Review: Utopia Season 2 (2014)


Inilah salah satu cara saya mengisi kekosongan yang ditinggalkan serial Inggris favorit saya, Sherlock yang masa produksinya luar biasa lama (kalau dihitung muncul setiap 2 tahun sekali) hampir sama seperti sekuel film Marvel. Dan masih dari daratan Britania Raya, serial satu ini mungkin tidak sebesar nama Sherlock yang legendaris itu namun ide ceritanya yang menantang akal sehat akan membuatmu terus bertanya dalam hati sampai kamu kehabisan pertanyaan saking lelahnya.


Utopia series 1 sukses mengejutkan saya dengan unsur cult, thriller, black comedy dan sinematografi cantik yang sedap dipandang mata yang sukses menjadi kesatuan yang tidak dapat terpisahkan. Disinilah keunikan Utopia yang bisa saja kamu buang salah satu unsurnya yang bisa jadi akan membuat seluruh keasikan yang ditawarkannya akan turun drastis.

Menapakkan kakinya di series kedua, Jessica Hyde menjadi tahanan Milner dikarenakan dalam tubuhnya telah disuntikkan sel barnama Janus yang menjadi permasalahan besar dalam serial ini. Kemudian para cult komik Utopia Becky, Ian dan Grant melanjutkan hidup normal mereka masing-masing sebelum nantinya mereka akan bertemu teman lama mereka, Wilson yang kini membelot pada kubu Milner dan The Network.

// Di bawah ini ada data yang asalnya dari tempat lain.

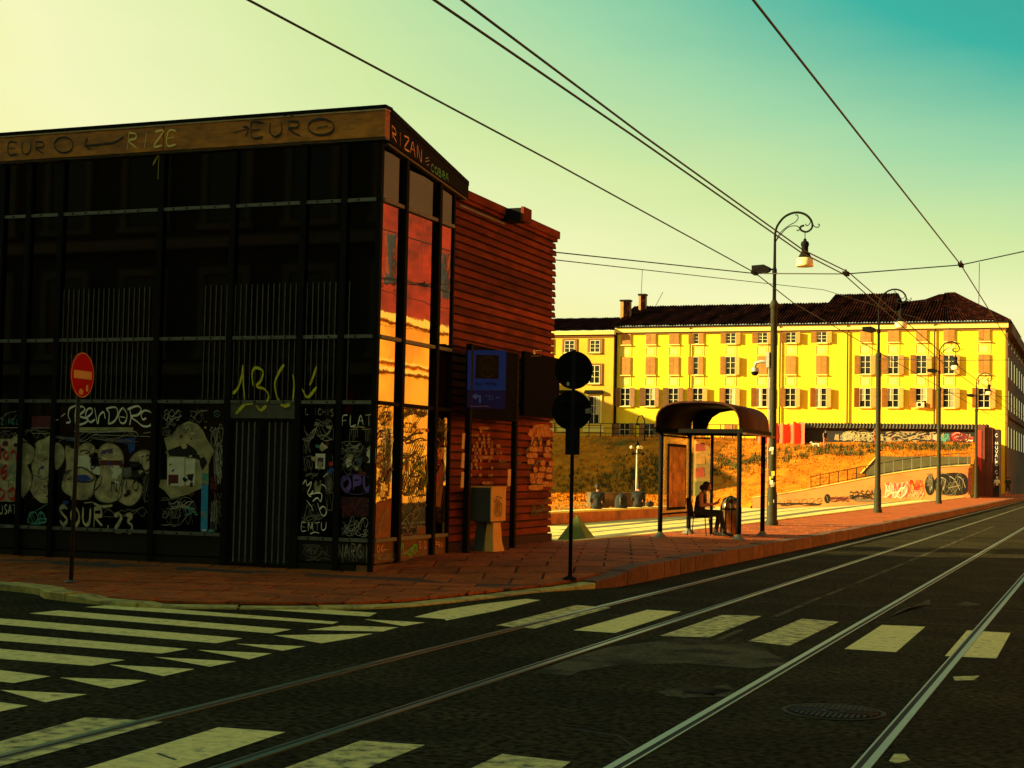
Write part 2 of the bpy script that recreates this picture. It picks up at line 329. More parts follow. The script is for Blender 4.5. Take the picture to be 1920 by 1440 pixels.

Mungkin sekarang banyak yang meragukan kualitas serial yang ditulis Dennis Kelly ini. Namun jangan heran jika pada tahun-tahun mendatang Utopia akan menjadi serial cult yang akan terus mendapatkan para penggemarnya sendiri dari tahun ke tahun.

Kamu belum tahu sama sekali tentang Utopia? Saya rangkum sedikit saja. Utopia adalah prototype buku komik yang diciptakan Philip Carvel yang punya penggemar khusus yang menantikan Vol. II nya. Tak disangka dalam komik tersebut ada kode tersembunyi mengenai sebuah sel yang akan menetralisir sel reproduksi umat manusia. Masih tidak paham? Tolong dipahami lagi.



Di musim keduanya Utopia seakan memberi semua akses bagi para karakter yang bermain didalamnya untuk mengembangkan potensinya. Yang paling menonjol tentu saja Jessica Hyde yang menjadi putri kandung sang komikus dan saudara laki-lakinya yang expression-less, Arby. Mereka berdua adalah bintang utama yang minim ekspresi, tak banyak bacot dan sadis.

Sayang karakter lain seperti Grant, Ian dan Becky tidak punya plot yang memadai untuk menggerakkan karakter mereka yang praktis hampir sama dengan musim sebelumnya. Untuk pemeran antagonis Wilson berhasil menggeser peran Milner sebagai musuh utama yang terkena krisis moral.

Tidak hanya disitu Utopia tetap mengandalkan naskahnya yang padat, penuh belokan tajam dan twist yang cukup mengagetkan di pertengahan musim. Hal tersebut tetap dipadukan dengan pemainan warna (yang sedikit kurang musim ini) dan tune-tune elektronik yang khas menjadikan Utopia selalu pantas untuk dinantikan.



Apa yang kamu lakukan jika bumi yang penuh sesak ini sudah tidak sanggup menampung milyaran manusia yang bergantung padanya? Apakah Janus merupakan salah satu jawaban atas permasalahan tersebut atau Janus merupakan langkah yang tidak etis atau tidak berprikemanusiaan? How thought-provoking is that?